Repeat each line exactly as it is written.

Dataset section —
—————
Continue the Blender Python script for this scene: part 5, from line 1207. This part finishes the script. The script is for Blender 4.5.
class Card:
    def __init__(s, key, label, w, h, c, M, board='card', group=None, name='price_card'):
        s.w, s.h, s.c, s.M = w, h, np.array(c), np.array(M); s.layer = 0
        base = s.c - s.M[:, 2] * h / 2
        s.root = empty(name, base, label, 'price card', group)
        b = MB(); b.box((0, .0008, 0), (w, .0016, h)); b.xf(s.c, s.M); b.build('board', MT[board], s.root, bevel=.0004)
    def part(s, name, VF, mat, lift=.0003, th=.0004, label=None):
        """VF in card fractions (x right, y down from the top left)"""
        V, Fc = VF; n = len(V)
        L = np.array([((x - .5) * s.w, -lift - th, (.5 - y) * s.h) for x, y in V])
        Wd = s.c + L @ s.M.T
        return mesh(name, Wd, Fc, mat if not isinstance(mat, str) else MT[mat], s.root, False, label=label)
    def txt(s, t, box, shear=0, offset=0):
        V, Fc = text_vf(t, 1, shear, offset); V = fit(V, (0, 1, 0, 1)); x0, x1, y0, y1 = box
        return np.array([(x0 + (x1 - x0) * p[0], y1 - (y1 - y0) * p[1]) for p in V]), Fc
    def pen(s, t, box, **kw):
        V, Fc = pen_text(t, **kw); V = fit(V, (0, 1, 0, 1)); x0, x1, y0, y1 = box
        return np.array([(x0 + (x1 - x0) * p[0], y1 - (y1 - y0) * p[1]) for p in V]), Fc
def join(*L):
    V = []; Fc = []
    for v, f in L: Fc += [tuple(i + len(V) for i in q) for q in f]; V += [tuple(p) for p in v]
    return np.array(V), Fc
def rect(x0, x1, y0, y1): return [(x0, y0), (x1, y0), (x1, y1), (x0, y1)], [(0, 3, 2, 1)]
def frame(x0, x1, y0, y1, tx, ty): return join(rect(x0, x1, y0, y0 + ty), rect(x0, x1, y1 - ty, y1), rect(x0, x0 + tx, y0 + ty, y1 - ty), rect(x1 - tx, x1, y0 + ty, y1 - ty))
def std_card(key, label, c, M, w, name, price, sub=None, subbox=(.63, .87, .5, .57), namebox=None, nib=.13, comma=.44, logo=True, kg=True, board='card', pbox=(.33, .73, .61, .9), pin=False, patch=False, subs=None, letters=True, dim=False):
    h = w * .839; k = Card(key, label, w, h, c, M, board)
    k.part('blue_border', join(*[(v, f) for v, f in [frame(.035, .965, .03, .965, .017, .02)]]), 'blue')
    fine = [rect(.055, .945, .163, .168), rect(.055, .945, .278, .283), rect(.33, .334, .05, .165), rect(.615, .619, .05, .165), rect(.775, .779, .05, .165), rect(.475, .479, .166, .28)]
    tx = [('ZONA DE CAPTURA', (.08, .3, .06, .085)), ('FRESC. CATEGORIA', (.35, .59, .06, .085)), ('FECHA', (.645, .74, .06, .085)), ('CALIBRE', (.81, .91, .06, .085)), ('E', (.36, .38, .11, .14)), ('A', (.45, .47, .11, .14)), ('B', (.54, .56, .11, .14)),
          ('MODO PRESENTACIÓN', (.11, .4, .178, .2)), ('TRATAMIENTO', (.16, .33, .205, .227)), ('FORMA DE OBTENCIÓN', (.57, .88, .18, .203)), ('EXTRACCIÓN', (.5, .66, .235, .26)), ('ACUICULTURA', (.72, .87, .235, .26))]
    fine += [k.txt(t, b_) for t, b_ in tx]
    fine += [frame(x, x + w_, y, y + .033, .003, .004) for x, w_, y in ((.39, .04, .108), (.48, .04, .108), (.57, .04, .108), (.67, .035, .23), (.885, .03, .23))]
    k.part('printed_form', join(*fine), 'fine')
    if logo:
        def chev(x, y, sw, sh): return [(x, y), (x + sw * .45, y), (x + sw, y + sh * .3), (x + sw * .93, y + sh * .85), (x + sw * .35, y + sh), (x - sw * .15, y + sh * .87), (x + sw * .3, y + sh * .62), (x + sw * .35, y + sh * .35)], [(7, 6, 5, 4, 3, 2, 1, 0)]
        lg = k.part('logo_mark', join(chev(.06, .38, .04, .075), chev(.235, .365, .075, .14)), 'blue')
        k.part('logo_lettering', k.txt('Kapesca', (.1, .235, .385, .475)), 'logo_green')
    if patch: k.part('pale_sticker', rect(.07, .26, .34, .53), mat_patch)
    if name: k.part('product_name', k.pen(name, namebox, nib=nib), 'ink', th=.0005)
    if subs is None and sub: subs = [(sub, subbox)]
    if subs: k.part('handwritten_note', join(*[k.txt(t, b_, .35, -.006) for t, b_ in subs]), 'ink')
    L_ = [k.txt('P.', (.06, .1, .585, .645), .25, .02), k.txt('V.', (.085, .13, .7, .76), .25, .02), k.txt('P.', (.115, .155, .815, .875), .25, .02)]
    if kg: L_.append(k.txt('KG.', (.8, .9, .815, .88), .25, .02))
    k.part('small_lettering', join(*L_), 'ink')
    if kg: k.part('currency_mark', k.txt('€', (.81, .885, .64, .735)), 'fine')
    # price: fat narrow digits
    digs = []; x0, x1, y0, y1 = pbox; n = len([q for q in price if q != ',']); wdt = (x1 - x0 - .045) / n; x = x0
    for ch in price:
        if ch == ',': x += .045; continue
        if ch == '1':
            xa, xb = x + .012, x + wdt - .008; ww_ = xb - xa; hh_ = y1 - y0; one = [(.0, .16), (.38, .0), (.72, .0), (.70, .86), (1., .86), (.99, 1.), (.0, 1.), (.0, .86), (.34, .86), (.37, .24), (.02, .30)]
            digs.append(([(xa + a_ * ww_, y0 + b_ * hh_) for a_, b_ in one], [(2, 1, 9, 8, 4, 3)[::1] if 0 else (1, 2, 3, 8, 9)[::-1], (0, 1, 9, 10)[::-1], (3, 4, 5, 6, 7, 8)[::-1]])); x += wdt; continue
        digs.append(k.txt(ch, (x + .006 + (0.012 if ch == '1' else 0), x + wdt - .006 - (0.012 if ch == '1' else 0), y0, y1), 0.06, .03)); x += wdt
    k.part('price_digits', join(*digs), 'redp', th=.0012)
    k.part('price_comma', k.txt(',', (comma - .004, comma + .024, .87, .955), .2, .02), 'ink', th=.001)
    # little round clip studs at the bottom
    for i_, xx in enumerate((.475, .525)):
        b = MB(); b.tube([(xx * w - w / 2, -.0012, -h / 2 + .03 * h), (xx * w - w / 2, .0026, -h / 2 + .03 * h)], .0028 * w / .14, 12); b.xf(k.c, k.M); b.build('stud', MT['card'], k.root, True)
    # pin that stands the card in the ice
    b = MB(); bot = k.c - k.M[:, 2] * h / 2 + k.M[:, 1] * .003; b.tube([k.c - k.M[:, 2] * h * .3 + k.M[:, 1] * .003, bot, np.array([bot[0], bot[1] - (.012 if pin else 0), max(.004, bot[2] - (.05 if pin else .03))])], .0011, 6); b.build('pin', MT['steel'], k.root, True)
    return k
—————
Output below —
Continue the Blender Python script for this scene: part 5, from line 1207. This part finishes the script. The script is for Blender 4.5.
class Card:
    def __init__(s, key, label, w, h, c, M, board='card', group=None, name='price_card'):
        s.w, s.h, s.c, s.M = w, h, np.array(c), np.array(M); s.layer = 0
        base = s.c - s.M[:, 2] * h / 2
        s.root = empty(name, base, label, 'price card', group)
        b = MB(); b.box((0, .0008, 0), (w, .0016, h)); b.xf(s.c, s.M); b.build('board', MT[board], s.root, bevel=.0004)
    def part(s, name, VF, mat, lift=.0003, th=.0004, label=None):
        """VF in card fractions (x right, y down from the top left)"""
        V, Fc = VF; n = len(V)
        L = np.array([((x - .5) * s.w, -lift - th, (.5 - y) * s.h) for x, y in V])
        Wd = s.c + L @ s.M.T
        return mesh(name, Wd, Fc, mat if not isinstance(mat, str) else MT[mat], s.root, False, label=label)
    def txt(s, t, box, shear=0, offset=0):
        V, Fc = text_vf(t, 1, shear, offset); V = fit(V, (0, 1, 0, 1)); x0, x1, y0, y1 = box
        return np.array([(x0 + (x1 - x0) * p[0], y1 - (y1 - y0) * p[1]) for p in V]), Fc
    def pen(s, t, box, **kw):
        V, Fc = pen_text(t, **kw); V = fit(V, (0, 1, 0, 1)); x0, x1, y0, y1 = box
        return np.array([(x0 + (x1 - x0) * p[0], y1 - (y1 - y0) * p[1]) for p in V]), Fc
def join(*L):
    V = []; Fc = []
    for v, f in L: Fc += [tuple(i + len(V) for i in q) for q in f]; V += [tuple(p) for p in v]
    return np.array(V), Fc
def rect(x0, x1, y0, y1): return [(x0, y0), (x1, y0), (x1, y1), (x0, y1)], [(0, 3, 2, 1)]
def frame(x0, x1, y0, y1, tx, ty): return join(rect(x0, x1, y0, y0 + ty), rect(x0, x1, y1 - ty, y1), rect(x0, x0 + tx, y0 + ty, y1 - ty), rect(x1 - tx, x1, y0 + ty, y1 - ty))
def std_card(key, label, c, M, w, name, price, sub=None, subbox=(.63, .87, .5, .57), namebox=None, nib=.13, comma=.44, logo=True, kg=True, board='card', pbox=(.33, .73, .61, .9), pin=False, patch=False, subs=None, letters=True, dim=False):
    h = w * .839; k = Card(key, label, w, h, c, M, board)
    k.part('blue_border', join(*[(v, f) for v, f in [frame(.035, .965, .03, .965, .017, .02)]]), 'blue')
    fine = [rect(.055, .945, .163, .168), rect(.055, .945, .278, .283), rect(.33, .334, .05, .165), rect(.615, .619, .05, .165), rect(.775, .779, .05, .165), rect(.475, .479, .166, .28)]
    tx = [('ZONA DE CAPTURA', (.08, .3, .06, .085)), ('FRESC. CATEGORIA', (.35, .59, .06, .085)), ('FECHA', (.645, .74, .06, .085)), ('CALIBRE', (.81, .91, .06, .085)), ('E', (.36, .38, .11, .14)), ('A', (.45, .47, .11, .14)), ('B', (.54, .56, .11, .14)),
          ('MODO PRESENTACIÓN', (.11, .4, .178, .2)), ('TRATAMIENTO', (.16, .33, .205, .227)), ('FORMA DE OBTENCIÓN', (.57, .88, .18, .203)), ('EXTRACCIÓN', (.5, .66, .235, .26)), ('ACUICULTURA', (.72, .87, .235, .26))]
    fine += [k.txt(t, b_) for t, b_ in tx]
    fine += [frame(x, x + w_, y, y + .033, .003, .004) for x, w_, y in ((.39, .04, .108), (.48, .04, .108), (.57, .04, .108), (.67, .035, .23), (.885, .03, .23))]
    k.part('printed_form', join(*fine), 'fine')
    if logo:
        def chev(x, y, sw, sh): return [(x, y), (x + sw * .45, y), (x + sw, y + sh * .3), (x + sw * .93, y + sh * .85), (x + sw * .35, y + sh), (x - sw * .15, y + sh * .87), (x + sw * .3, y + sh * .62), (x + sw * .35, y + sh * .35)], [(7, 6, 5, 4, 3, 2, 1, 0)]
        lg = k.part('logo_mark', join(chev(.06, .38, .04, .075), chev(.235, .365, .075, .14)), 'blue')
        k.part('logo_lettering', k.txt('Kapesca', (.1, .235, .385, .475)), 'logo_green')
    if patch: k.part('pale_sticker', rect(.07, .26, .34, .53), mat_patch)
    if name: k.part('product_name', k.pen(name, namebox, nib=nib), 'ink', th=.0005)
    if subs is None and sub: subs = [(sub, subbox)]
    if subs: k.part('handwritten_note', join(*[k.txt(t, b_, .35, -.006) for t, b_ in subs]), 'ink')
    L_ = [k.txt('P.', (.06, .1, .585, .645), .25, .02), k.txt('V.', (.085, .13, .7, .76), .25, .02), k.txt('P.', (.115, .155, .815, .875), .25, .02)]
    if kg: L_.append(k.txt('KG.', (.8, .9, .815, .88), .25, .02))
    k.part('small_lettering', join(*L_), 'ink')
    if kg: k.part('currency_mark', k.txt('€', (.81, .885, .64, .735)), 'fine')
    # price: fat narrow digits
    digs = []; x0, x1, y0, y1 = pbox; n = len([q for q in price if q != ',']); wdt = (x1 - x0 - .045) / n; x = x0
    for ch in price:
        if ch == ',': x += .045; continue
        if ch == '1':
            xa, xb = x + .012, x + wdt - .008; ww_ = xb - xa; hh_ = y1 - y0; one = [(.0, .16), (.38, .0), (.72, .0), (.70, .86), (1., .86), (.99, 1.), (.0, 1.), (.0, .86), (.34, .86), (.37, .24), (.02, .30)]
            digs.append(([(xa + a_ * ww_, y0 + b_ * hh_) for a_, b_ in one], [(2, 1, 9, 8, 4, 3)[::1] if 0 else (1, 2, 3, 8, 9)[::-1], (0, 1, 9, 10)[::-1], (3, 4, 5, 6, 7, 8)[::-1]])); x += wdt; continue
        digs.append(k.txt(ch, (x + .006 + (0.012 if ch == '1' else 0), x + wdt - .006 - (0.012 if ch == '1' else 0), y0, y1), 0.06, .03)); x += wdt
    k.part('price_digits', join(*digs), 'redp', th=.0012)
    k.part('price_comma', k.txt(',', (comma - .004, comma + .024, .87, .955), .2, .02), 'ink', th=.001)
    # little round clip studs at the bottom
    for i_, xx in enumerate((.475, .525)):
        b = MB(); b.tube([(xx * w - w / 2, -.0012, -h / 2 + .03 * h), (xx * w - w / 2, .0026, -h / 2 + .03 * h)], .0028 * w / .14, 12); b.xf(k.c, k.M); b.build('stud', MT['card'], k.root, True)
    # pin that stands the card in the ice
    b = MB(); bot = k.c - k.M[:, 2] * h / 2 + k.M[:, 1] * .003; b.tube([k.c - k.M[:, 2] * h * .3 + k.M[:, 1] * .003, bot, np.array([bot[0], bot[1] - (.012 if pin else 0), max(.004, bot[2] - (.05 if pin else .03))])], .0011, 6); b.build('pin', MT['steel'], k.root, True)
    return k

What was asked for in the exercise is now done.